Development Environment

Most Lighthouse developers work on Linux or MacOS, however Windows should still be suitable.

First, follow the Installation Guide to install Lighthouse. This will install Lighthouse to your PATH, which is not particularly useful for development but still a good way to ensure you have the base dependencies.

The only additional requirement for developers is ganache-cli. This is used to simulate the Eth1 chain during tests. You'll get failures during tests if you don't have ganache-cli available on your PATH.

Testing

As with most other Rust projects, Lighthouse uses cargo test for unit and integration tests. For example, to test the ssz crate run:

cd eth2/utils/ssz
cargo test

We also wrap some of these commands and expose them via the Makefile in the project root for the benefit of CI/CD. We list some of these commands below so you can run them locally and avoid CI failures:

  • $ make cargo-fmt: (fast) runs a Rust code linter.
  • $ make test: (medium) runs unit tests across the whole project.
  • $ make test-ef: (medium) runs the Ethereum Foundation test vectors.
  • $ make test-full: (slow) runs the full test suite (including all previous commands). This is approximately everything that is required to pass CI.

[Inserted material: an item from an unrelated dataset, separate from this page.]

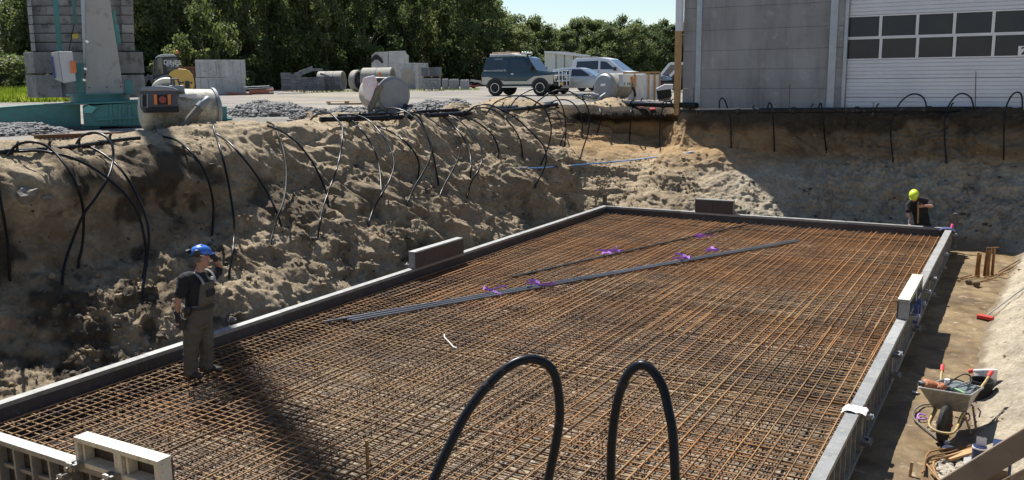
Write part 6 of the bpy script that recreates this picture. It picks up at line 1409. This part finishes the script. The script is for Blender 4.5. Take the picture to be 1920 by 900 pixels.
def head_geo(g, c, fwd, k=1.0):
    f = Vector(fwd).normalized(); s = Vector((0, 0, 1)).cross(f).normalized(); u = f.cross(s)
    if u.z < 0: u = -u
    c = Vector(c)
    eloft(g, [(c+u*z*k+f*o*k, s*w1*k, f*d1*k) for z, o, w1, d1 in ((-.125, .045, .02, .02), (-.115, .035, .045, .045), (-.085, .02, .060, .072), (-.045, .008, .068, .088), (0, .0, .074, .096), (.045, -.004, .076, .098), (.085, -.008, .066, .085), (.115, -.01, .035, .05))], 20)
    g.tube([c+f*.088*k+u*.015*k, c+f*.112*k-u*.022*k, c+f*.098*k-u*.036*k], [.010*k, .016*k, .012*k], 8)          # nose
    for y in (-1, 1):
        g.blob(tuple(c+s*y*.078*k-f*.005*k-u*.012*k), .026*k, 0, 1, 0, (.6, .6, 1.25))          # ears
        g.blob(tuple(c+f*.088*k+s*y*.03*k+u*.022*k), .014*k, 0, 1, 0, (1, 1.3, .6))            # brow
    g.blob(tuple(c+f*.092*k-u*.066*k), .018*k, 0, 1, 0, (.7, 1.5, .45)); g.blob(tuple(c+f*.078*k-u*.10*k), .024*k, 0, 1, 0)   # lips, chin
    return f, s, u
def face_bits(parent, c, f, s, u):
    for y in (-1, 1):
        p = c+f*.088+s*y*.031+u*.002; G().blob(tuple(p), .0125, 0, 1, 0).build('eye', mat('eye_white', (.6, .58, .55), rough=.2), parent, smooth=60)
    g = G(); g.bar(c+f*.101-u*.067-s*.022, c+f*.101-u*.067+s*.022, .006, .005); g.build('mouth', mat('lips', (.28, .11, .09), rough=.5), parent)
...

The lighthouse test suite is quite extensive, running the whole suite may take 30+ minutes.

Ethereum 2.0 Spec Tests

The ethereum/eth2.0-spec-tests repository contains a large set of tests that verify Lighthouse behaviour against the Ethereum Foundation specifications.

These tests are quite large (100's of MB) so they're only downloaded if you run $ make test-ef (or anything that run it). You may want to avoid downloading these tests if you're on a slow or metered Internet connection. CI will require them to pass, though.